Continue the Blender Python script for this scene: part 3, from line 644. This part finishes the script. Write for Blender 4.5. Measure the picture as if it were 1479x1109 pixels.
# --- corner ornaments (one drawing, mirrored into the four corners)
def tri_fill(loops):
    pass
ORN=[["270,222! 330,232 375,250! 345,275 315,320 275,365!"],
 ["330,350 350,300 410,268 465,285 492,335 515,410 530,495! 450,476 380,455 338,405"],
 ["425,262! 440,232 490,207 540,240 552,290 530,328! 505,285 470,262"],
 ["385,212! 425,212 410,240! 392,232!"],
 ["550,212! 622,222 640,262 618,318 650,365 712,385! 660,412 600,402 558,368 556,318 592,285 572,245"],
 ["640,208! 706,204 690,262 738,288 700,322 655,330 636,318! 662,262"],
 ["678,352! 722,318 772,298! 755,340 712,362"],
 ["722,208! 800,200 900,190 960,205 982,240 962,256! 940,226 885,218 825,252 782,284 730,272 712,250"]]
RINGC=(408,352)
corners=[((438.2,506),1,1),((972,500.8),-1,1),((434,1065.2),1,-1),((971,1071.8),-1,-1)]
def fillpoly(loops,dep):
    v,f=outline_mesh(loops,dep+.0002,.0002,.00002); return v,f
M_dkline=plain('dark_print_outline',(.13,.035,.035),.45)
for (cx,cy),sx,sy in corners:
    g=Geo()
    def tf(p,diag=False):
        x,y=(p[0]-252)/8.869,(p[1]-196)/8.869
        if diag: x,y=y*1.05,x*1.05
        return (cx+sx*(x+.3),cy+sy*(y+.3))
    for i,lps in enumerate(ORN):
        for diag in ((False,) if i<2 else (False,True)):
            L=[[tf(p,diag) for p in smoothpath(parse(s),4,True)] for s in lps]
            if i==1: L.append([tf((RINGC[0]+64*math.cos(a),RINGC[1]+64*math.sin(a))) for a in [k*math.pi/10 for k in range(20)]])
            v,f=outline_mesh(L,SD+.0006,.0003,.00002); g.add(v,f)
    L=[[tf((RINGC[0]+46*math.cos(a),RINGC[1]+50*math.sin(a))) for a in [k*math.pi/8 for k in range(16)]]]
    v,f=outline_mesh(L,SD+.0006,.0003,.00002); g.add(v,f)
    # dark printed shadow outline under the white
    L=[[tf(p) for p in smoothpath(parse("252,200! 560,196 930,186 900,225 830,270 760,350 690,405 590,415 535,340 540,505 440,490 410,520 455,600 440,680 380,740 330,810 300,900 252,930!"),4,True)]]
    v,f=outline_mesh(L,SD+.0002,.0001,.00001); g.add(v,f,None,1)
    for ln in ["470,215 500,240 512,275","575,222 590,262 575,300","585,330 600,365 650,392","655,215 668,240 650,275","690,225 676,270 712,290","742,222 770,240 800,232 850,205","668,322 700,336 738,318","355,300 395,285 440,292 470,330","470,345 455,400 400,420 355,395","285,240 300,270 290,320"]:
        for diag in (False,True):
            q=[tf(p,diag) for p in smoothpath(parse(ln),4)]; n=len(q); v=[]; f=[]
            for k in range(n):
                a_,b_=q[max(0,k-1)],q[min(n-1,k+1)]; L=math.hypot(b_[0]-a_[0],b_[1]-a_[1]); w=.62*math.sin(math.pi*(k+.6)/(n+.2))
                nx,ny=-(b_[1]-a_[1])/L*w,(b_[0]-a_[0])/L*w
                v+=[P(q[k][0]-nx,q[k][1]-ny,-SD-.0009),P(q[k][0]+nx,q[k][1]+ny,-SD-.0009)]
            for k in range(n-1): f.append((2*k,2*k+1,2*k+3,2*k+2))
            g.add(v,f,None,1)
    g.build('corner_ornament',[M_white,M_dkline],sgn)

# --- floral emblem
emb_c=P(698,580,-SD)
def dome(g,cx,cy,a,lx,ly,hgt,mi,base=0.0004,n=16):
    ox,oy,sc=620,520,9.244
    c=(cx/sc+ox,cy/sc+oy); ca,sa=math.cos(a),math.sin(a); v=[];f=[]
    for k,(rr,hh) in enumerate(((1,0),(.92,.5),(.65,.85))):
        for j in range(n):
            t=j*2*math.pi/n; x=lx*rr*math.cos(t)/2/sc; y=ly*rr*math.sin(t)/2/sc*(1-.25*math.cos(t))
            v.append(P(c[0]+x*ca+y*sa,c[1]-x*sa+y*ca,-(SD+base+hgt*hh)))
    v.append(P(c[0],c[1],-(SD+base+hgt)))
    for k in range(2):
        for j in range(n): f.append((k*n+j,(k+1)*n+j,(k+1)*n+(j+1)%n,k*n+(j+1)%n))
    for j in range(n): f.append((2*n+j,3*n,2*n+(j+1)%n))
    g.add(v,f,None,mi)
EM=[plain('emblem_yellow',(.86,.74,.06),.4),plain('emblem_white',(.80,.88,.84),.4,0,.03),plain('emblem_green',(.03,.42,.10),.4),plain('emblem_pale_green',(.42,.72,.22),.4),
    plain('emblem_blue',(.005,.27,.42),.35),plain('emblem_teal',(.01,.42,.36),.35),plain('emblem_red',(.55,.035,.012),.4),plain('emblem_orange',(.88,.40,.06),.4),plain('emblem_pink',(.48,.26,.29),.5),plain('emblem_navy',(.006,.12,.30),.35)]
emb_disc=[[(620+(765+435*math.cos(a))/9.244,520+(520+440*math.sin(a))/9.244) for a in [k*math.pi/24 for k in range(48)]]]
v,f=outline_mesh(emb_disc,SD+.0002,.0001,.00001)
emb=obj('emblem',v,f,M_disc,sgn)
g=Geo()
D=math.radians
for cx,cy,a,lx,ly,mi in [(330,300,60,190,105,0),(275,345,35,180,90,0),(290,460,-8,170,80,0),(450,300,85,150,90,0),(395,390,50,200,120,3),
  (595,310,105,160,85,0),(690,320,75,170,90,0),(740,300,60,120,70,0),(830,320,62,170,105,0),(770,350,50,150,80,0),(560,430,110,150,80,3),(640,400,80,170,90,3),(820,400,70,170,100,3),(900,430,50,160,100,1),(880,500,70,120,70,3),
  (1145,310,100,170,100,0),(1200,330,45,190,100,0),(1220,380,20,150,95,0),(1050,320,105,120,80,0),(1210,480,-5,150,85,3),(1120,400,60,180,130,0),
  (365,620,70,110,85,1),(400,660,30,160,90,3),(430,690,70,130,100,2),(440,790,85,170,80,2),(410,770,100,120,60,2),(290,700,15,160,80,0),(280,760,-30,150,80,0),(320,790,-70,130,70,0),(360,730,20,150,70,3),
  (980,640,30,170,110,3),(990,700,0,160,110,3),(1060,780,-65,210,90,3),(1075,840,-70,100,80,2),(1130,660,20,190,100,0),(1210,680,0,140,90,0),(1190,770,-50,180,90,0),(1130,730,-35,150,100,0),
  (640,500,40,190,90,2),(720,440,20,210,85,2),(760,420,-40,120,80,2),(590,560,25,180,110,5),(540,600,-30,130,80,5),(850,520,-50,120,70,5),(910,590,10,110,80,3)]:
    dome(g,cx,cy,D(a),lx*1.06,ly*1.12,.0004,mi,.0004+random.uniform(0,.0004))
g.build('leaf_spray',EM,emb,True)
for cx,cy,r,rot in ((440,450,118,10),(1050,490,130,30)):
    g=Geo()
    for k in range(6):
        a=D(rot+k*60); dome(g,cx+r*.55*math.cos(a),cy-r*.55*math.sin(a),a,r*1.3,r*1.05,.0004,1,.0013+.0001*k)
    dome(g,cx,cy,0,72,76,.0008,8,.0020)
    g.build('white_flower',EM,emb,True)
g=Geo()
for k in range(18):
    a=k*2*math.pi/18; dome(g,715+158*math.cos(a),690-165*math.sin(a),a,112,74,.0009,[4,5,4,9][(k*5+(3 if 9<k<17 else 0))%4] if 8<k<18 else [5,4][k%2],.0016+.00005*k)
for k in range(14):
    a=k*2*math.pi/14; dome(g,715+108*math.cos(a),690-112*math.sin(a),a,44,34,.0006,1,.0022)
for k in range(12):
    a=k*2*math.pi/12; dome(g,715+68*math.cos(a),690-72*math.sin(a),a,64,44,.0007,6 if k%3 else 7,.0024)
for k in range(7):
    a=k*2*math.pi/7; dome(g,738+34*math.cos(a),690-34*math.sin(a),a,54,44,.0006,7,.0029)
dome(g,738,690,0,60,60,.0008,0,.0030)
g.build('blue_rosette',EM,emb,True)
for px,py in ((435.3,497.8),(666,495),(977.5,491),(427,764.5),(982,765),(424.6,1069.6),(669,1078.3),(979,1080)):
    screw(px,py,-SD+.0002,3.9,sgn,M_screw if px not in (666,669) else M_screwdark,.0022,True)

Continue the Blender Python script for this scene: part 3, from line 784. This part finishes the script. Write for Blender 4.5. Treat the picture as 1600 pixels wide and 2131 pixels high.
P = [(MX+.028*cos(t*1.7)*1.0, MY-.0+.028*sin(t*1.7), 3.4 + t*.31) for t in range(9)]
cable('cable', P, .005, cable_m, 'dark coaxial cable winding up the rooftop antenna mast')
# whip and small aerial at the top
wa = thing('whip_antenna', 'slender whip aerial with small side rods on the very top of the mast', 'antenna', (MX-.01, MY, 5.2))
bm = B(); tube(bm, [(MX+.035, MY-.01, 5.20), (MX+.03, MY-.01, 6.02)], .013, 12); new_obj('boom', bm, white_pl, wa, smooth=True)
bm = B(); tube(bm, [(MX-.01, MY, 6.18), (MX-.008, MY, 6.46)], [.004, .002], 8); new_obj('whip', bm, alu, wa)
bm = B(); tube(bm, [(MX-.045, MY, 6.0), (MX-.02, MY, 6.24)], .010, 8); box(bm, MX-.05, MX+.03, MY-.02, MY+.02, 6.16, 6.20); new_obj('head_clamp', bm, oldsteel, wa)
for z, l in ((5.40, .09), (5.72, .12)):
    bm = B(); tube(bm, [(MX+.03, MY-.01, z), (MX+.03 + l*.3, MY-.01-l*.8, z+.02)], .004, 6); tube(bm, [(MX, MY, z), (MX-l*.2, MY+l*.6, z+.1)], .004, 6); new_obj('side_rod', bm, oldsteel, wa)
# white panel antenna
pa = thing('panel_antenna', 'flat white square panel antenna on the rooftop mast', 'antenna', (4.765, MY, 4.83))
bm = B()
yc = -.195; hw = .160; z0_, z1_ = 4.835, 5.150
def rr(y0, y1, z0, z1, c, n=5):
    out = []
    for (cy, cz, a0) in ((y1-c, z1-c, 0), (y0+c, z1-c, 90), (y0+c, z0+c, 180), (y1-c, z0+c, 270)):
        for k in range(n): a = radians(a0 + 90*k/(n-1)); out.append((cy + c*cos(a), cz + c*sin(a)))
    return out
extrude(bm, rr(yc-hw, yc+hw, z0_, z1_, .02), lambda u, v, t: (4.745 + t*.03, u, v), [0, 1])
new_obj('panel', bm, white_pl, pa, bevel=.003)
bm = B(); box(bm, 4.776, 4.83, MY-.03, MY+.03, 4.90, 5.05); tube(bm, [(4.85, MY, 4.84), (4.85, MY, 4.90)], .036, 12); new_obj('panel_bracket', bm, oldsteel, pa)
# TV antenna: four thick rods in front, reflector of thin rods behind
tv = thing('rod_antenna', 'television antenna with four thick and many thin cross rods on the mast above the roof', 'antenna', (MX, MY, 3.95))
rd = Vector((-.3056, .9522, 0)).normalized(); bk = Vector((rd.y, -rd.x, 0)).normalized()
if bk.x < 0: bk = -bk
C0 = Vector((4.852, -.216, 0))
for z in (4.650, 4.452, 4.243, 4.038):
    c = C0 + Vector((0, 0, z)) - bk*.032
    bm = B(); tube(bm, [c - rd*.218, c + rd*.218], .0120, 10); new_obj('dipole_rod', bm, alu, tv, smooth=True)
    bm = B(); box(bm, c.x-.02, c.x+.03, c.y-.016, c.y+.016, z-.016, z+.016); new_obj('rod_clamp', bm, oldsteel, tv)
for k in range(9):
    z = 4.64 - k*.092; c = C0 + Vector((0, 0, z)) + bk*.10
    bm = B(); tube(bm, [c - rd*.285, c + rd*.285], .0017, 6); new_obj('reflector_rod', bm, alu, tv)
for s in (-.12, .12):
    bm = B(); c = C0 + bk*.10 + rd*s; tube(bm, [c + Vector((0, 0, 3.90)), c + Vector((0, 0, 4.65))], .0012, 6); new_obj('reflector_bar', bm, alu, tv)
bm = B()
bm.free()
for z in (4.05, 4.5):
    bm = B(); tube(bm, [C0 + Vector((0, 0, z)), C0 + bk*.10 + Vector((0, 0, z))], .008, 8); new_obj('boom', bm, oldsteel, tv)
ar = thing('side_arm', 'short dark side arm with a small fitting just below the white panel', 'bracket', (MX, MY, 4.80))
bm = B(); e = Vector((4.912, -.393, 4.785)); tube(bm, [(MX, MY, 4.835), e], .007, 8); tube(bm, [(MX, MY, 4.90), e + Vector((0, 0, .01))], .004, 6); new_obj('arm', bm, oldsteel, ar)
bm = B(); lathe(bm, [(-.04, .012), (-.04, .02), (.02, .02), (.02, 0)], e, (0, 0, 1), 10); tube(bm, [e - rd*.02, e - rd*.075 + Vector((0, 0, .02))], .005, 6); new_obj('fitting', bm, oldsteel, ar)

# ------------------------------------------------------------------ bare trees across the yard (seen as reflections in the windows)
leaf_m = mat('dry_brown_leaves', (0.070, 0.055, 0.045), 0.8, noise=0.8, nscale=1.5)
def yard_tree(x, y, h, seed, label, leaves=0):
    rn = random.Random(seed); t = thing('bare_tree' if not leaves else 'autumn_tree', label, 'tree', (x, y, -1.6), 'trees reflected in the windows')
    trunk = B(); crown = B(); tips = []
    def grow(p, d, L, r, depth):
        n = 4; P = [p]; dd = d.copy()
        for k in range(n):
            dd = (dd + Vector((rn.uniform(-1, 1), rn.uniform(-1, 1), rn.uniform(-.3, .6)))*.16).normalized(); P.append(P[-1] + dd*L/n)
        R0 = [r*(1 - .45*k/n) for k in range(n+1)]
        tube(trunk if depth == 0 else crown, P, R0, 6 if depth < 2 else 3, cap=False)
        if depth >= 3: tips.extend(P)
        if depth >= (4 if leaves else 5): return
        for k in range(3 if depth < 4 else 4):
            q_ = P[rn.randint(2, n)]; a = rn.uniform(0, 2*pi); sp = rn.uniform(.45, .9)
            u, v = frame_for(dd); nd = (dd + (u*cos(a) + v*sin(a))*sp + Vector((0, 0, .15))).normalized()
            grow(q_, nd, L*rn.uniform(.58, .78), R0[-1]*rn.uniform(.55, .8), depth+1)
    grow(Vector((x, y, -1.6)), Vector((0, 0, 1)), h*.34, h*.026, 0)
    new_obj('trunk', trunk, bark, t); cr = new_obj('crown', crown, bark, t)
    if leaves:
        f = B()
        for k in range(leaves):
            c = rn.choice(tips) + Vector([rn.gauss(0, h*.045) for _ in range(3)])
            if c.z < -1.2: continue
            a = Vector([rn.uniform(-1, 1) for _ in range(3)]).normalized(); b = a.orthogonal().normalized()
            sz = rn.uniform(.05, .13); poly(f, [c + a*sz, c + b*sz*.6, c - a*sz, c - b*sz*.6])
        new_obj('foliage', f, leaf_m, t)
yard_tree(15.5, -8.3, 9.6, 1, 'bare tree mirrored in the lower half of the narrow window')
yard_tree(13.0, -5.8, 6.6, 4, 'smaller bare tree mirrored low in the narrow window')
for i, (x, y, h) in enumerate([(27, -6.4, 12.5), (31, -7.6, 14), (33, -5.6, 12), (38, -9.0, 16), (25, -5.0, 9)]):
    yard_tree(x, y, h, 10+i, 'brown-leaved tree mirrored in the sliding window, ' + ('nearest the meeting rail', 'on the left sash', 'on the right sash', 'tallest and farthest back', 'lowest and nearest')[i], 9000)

+ + + + +

**WRITTEN EXERCISE**
Which lines in the data above contain "script"? Show each one.

**SOLUTION**
Continue the Blender Python script for this scene: part 3, from line 644. This part finishes the script. Write for Blender 4.5. Measure the picture as if it were 1479x1109 pixels.
Continue the Blender Python script for this scene: part 3, from line 784. This part finishes the script. Write for Blender 4.5. Treat the picture as 1600 pixels wide and 2131 pixels high.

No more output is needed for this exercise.